The Greeks saw the Milky Way as the Ouroborus or Serpent of Light residing in the heavens and, when viewed at Galactic Central point near Sagittarius, this serpent appears to eat its own tail. A crop circle which appeared on July 27, 2008 gave an earthly rendition of the Ouroborus, seen by both classical and Mayan scholars as symbolic of the winter solstice date of 2012 when the sun will appear to rise out of the mouth of the Ouroborus or the dark rift at the centre of the galaxy where the World Tree, the Sacred Tree of the Maya, the Sanskrit Sampo and the Norse Yggdrasil all meet.While Mythology has stood the test of time in many world cultures, it may be a surprise to learn that science has also discovered a new twist to the old tale/tail.
For generations our acceptance that we are part of the Milky Way galaxy was unquestioned; yet this pathway in the heavens appears to rise from our earthly horizon at a 60º slant: odd if we are one sun within its great spiral of stars. It now emerges that the Solar System belongs to another galaxy which is currently colliding with the Milky Way.
This fact was discovered when astrophysicists recently pursued investigations into the existence of ‘dark matter’ to account for fluctuations in energy which are measurable but invisible.
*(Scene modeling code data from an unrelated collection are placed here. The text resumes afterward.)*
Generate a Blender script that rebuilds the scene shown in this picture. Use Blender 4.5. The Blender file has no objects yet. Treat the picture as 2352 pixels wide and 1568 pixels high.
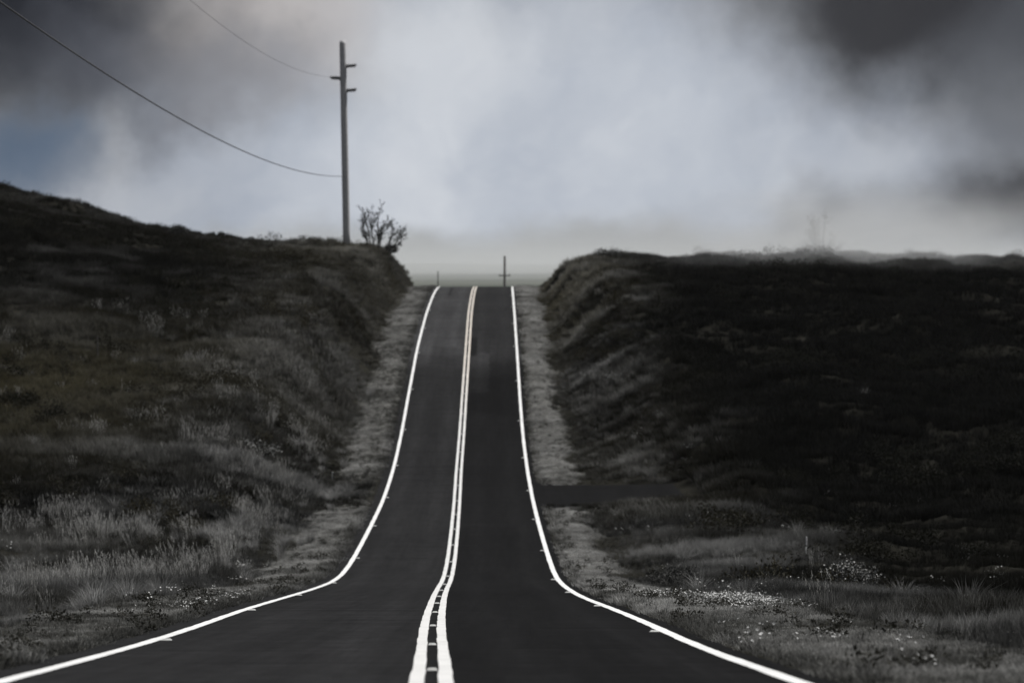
import bpy, bmesh, math, random
import numpy as np
from mathutils import Vector, Matrix

R = math.radians
S = bpy.context.scene
C = S.collection

# ------------------------------------------------------------------ camera
FPX = 8000.0                       # focal length in units of a 2352 px wide frame (122 mm lens)
cam_d = bpy.data.cameras.new('camera')
cam = bpy.data.objects.new('camera', cam_d)
C.objects.link(cam)
cam.location = (0, 0, 0)
cam.rotation_euler = (R(90), 0, 0)
cam_d.sensor_width = 36.0
cam_d.lens = 36.0 * FPX / 2352.0
cam_d.clip_start = 0.5
cam_d.clip_end = 60000
cam_d.dof.use_dof = True
cam_d.dof.focus_distance = 60.0
cam_d.dof.aperture_fstop = 2.2
S.camera = cam

# ------------------------------------------------------------------ light
SUN_AZ, SUN_EL = R(62), R(60)       # azimuth measured from +Y (view direction) towards +X
w = bpy.data.worlds.new('World')
S.world = w
w.use_nodes = True
nt = w.node_tree
nt.nodes.clear()


def N(tree, typ, **kw):
    n = tree.nodes.new(typ)
    for k, v in kw.items():
        if k == 'ins':
            for i, val in v.items():
                if isinstance(val, bpy.types.NodeSocket):
                    tree.links.new(val, n.inputs[i])
                else:
                    s_ = n.inputs[i]
                    if s_.type == 'VECTOR' and len(val) == 4:
                        val = val[:3]
                    s_.default_value = val
        else:
            setattr(n, k, v)
    return n


def M_(tree, op, a, b=None, c=None, clamp=False):
    ins = {0: a}
    if b is not None:
        ins[1] = b
    if c is not None:
        ins[2] = c
    return N(tree, 'ShaderNodeMath', operation=op, use_clamp=clamp, ins=ins).outputs[0]


def MIX(tree, f, a, b):
    n = N(tree, 'ShaderNodeMix', data_type='RGBA')
    for i, v in ((0, f), (6, a), (7, b)):
        if isinstance(v, bpy.types.NodeSocket):
            tree.links.new(v, n.inputs[i])
        else:
            n.inputs[i].default_value = v
    return n.outputs[2]


def RAMP(tree, f, stops, interp='LINEAR'):
    n = N(tree, 'ShaderNodeValToRGB', ins={0: f})
    n.color_ramp.interpolation = interp
    e = n.color_ramp.elements
    while len(e) < len(stops):
        e.new(0.5)
    for k, (p, col) in enumerate(stops):
        e[k].position = p
        e[k].color = (*col, 1) if len(col) == 3 else col
    return n.outputs[0]


def NOISE(tree, vec, scale, detail=4, rough=0.5, dist=0.0):
    n = N(tree, 'ShaderNodeTexNoise', ins={'Scale': scale, 'Detail': detail, 'Roughness': rough, 'Distortion': dist})
    if vec is not None:
        tree.links.new(vec, n.inputs['Vector'])
    return n.outputs[0]


def SSTEP(tree, v, a, b):
    n = N(tree, 'ShaderNodeMapRange', interpolation_type='SMOOTHSTEP', ins={0: v, 1: a, 2: b, 3: 0.0, 4: 1.0})
    return n.outputs[0]


# sky: clear-air sky seen through gaps of a dark, broken cloud deck that glows over the ridge
sky = N(nt, 'ShaderNodeTexSky', sky_type='NISHITA', sun_disc=False, sun_elevation=SUN_EL, sun_rotation=SUN_AZ)
tc = N(nt, 'ShaderNodeTexCoord')
g = tc.outputs['Generated']
sep = N(nt, 'ShaderNodeSeparateXYZ', ins={0: g})
X, Y, Z = sep.outputs
wn = N(nt, 'ShaderNodeTexNoise', ins={'Scale': 11.0, 'Detail': 6.0, 'Roughness': 0.55})
nt.links.new(g, wn.inputs['Vector'])
off = N(nt, 'ShaderNodeVectorMath', operation='SUBTRACT', ins={0: wn.outputs['Color'], 1: (0.5, 0.5, 0.5)})
sc = N(nt, 'ShaderNodeVectorMath', operation='SCALE', ins={0: off.outputs[0], 'Scale': 0.10})
ad = N(nt, 'ShaderNodeVectorMath', operation='ADD', ins={0: g, 1: sc.outputs[0]})
wv = ad.outputs[0]


def cloud_spot(px, py, rx, ry, soft=1.0):
    """falloff 1 -> 0 round a cloud whose centre lies in the given direction"""
    c = Vector(((px - 1176) / FPX, 1.0, (784 - py) / FPX)).normalized()
    d = N(nt, 'ShaderNodeVectorMath', operation='SUBTRACT', ins={0: wv, 1: tuple(c)})
    s = N(nt, 'ShaderNodeVectorMath', operation='MULTIPLY', ins={0: d.outputs[0], 1: (FPX / rx, 1.0, FPX / ry)})
    l = N(nt, 'ShaderNodeVectorMath', operation='LENGTH', ins={0: s.outputs[0]})
    return M_(nt, 'SUBTRACT', 1.0, SSTEP(nt, l.outputs['Value'], 0.3 * soft, 1.75 * soft))


deck = RAMP(nt, NOISE(nt, wv, 6.0, 6, 0.55), [(0.30, (0.03, 0.033, 0.038)), (0.72, (0.15, 0.155, 0.167))])
glow = cloud_spot(1230, 470, 1120, 680)
glow_col = RAMP(nt, NOISE(nt, wv, 20.0, 5, 0.5), [(0.30, (0.238, 0.262, 0.305)), (0.72, (0.362, 0.378, 0.405))])
col = MIX(nt, glow, deck, glow_col)
warm = cloud_spot(560, 40, 260, 130)
col = MIX(nt, M_(nt, 'MULTIPLY', warm, 0.55), col, (0.36, 0.325, 0.30, 1))
for px, py, rx, ry, k, dk in ((-10, 20, 430, 225, 1.0, (0.008, 0.009, 0.012, 1)), (330, 130, 330, 110, 0.55, (0.07, 0.075, 0.09, 1)),
                              (2080, -20, 420, 240, 0.95, (0.013, 0.013, 0.015, 1)), (2520, 250, 230, 430, 0.55, (0.03, 0.032, 0.038, 1)),
                              (660, 150, 210, 110, 0.35, (0.14, 0.15, 0.17, 1)), (1900, 560, 150, 80, 0.6, (0.07, 0.072, 0.078, 1)),
                              (2380, 560, 220, 110, 0.8, (0.02, 0.02, 0.022, 1))):
    col = MIX(nt, M_(nt, 'MULTIPLY', cloud_spot(px, py, rx, ry), k), col, dk)
band = cloud_spot(1150, 640, 900, 85)
col = MIX(nt, M_(nt, 'MULTIPLY', band, 0.75), col, (0.185, 0.188, 0.186, 1))
skyc = N(nt, 'ShaderNodeVectorMath', operation='SCALE', ins={0: sky.outputs[0], 'Scale': 0.05})
gap = cloud_spot(-30, 345, 170, 90)
col = MIX(nt, M_(nt, 'MULTIPLY', gap, 0.75), col, (0.03, 0.055, 0.095, 1))
thin = M_(nt, 'MULTIPLY', RAMP(nt, NOISE(nt, wv, 4.0, 3, 0.5), [(0.62, (0, 0, 0)), (0.78, (1, 1, 1))]), 0.10)
col = MIX(nt, thin, col, skyc.outputs[0])
bg = N(nt, 'ShaderNodeBackground', ins={0: col, 1: 1.0})
out = N(nt, 'ShaderNodeOutputWorld', ins={0: bg.outputs[0]})

sun_d = bpy.data.lights.new('sun', 'SUN')
sun_d.energy = 2.6
sun_d.angle = R(2.0)
sun_d.color = (1.0, 0.985, 0.965)
sun = bpy.data.objects.new('sun', sun_d)
C.objects.link(sun)
sdir = Vector((math.sin(SUN_AZ) * math.cos(SUN_EL), math.cos(SUN_AZ) * math.cos(SUN_EL), math.sin(SUN_EL)))
sun.rotation_euler = sdir.to_track_quat('Z', 'Y').to_euler()

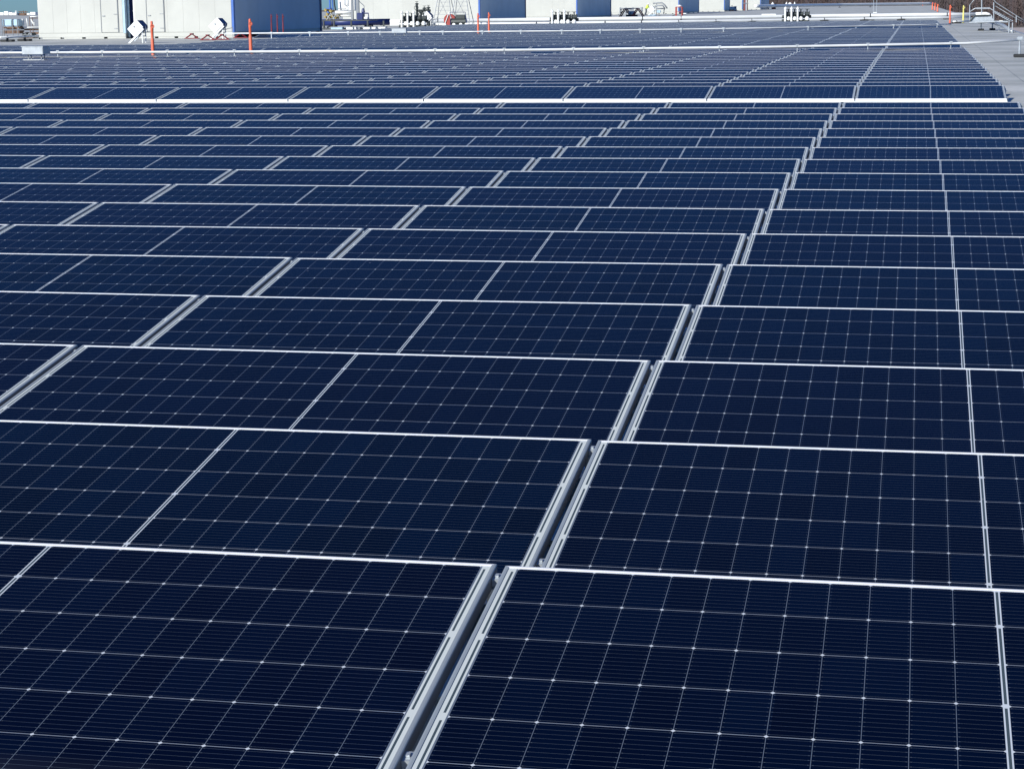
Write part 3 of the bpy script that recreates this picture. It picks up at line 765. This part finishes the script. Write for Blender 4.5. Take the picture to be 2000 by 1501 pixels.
# grey manifold against the wall
p = on_z(1285, 29.5); k = mpp(p)
root = empty('pipe_manifold', (p.x, p.y+2, ROOF), 'grey looping pipework to the right of the worker', 'pipe manifold')
g = MB()
g.path([(-13*k, 0, 22*k), (-6*k, 0, 23*k), (5*k, 0, 23*k), (10*k, 0, 19*k), (15*k, 0, 12*k)], 1.3*k, 8)
g.path([(-10*k, 0, 15*k), (-5*k, 0, 18*k), (6*k, 0, 18*k), (10*k, 0, 12*k), (8*k, 0, 3*k)], 1.4*k, 8)
g.path([(-9*k, 0, 18*k), (-6*k, 0, 12*k), (8*k, 0, 12*k)], 1.2*k, 8); g.tube((-6*k, 0, .05), (-6*k, 0, 23*k), .8*k, n=8); g.tube((8*k, 0, .05), (8*k, 0, 10*k), .8*k, n=8)
g.build('looping_pipe', M['steel'], root, True)
g = MB(); g.bbox(-5*k, 2*k, -.3, .3, .3, 9*k, .05); g.build('white_cabinet', M['cyan'], root)
# cable trays low on the roof
for (x0_, x1_, y, lab, mt) in ((1136, 1163, 34.2, 'pale low tray on the roof left of the small tilted box', 'white'), (1268, 1282, 31.6, 'pale low tray just right of the worker', 'cyan'),
                              (1285, 1318, 31.2, 'grey low tray between the worker and the red table', 'steel'), (1333, 1341, 28.4, 'short white tray right of the red table', 'white'),
                              (1488, 1516, 31.6, 'long white slab lying on the roof behind the big pipe', 'white')):
    p = on_z((x0_+x1_)/2, y); k = mpp(p); root = empty('roof_tray', (p.x, p.y, ROOF), lab, 'tray', 'low trays lying on the roof')
    hw = (x1_-x0_)/2*k; hh = (4.0 if x0_ == 1488 else 2.4)*k
    g = MB(); g.bbox(-hw, hw, -.5, .5, .06, hh, .03); g.build('tray_body', M[mt], root)
    g = MB(); g.box(-hw+.1, -hw+.3, -.4, .4, .004, .06); g.box(hw-.3, hw-.1, -.4, .4, .004, .06); g.build('runner', M['black'], root)
# red table
p = on_z(1326.5, 31); k = mpp(p)
root = empty('work_table', (p.x, p.y, ROOF), 'small red steel table with a white load, right of the manifold', 'table')
g = MB(); g.box(-6.5*k, 6.5*k, -.5, .5, 16*k, 17*k); g.build('table_top', M['red'], root)
for a in (-1, 1):
    for b in (-1, 1):
        g = MB(); g.box(a*6*k-.06, a*6*k+.06, b*.45-.05, b*.45+.05, .005, 16*k); g.build('leg', M['red'], root)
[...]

By using infrared wavelengths of light below eye and optical telescope visibility, they detected the presence of a huge sister galaxy circling the Milky Way and colliding with it at – you guessed it – its point of centre near Sagittarius. It’s called the Sagittarius Dwarf Galaxy, or SGR. And its collision may be the source of a huge gravitational pull which influences the 11-year solar coronal mass or sunspot cycle.
So, we really are stardust, colliding with our nearest neighbour, returning to the stars from which we came. And world mythology from our greatest civilizations, like crop circle designs from the cosmic consciousness, were trying to tell us this all along.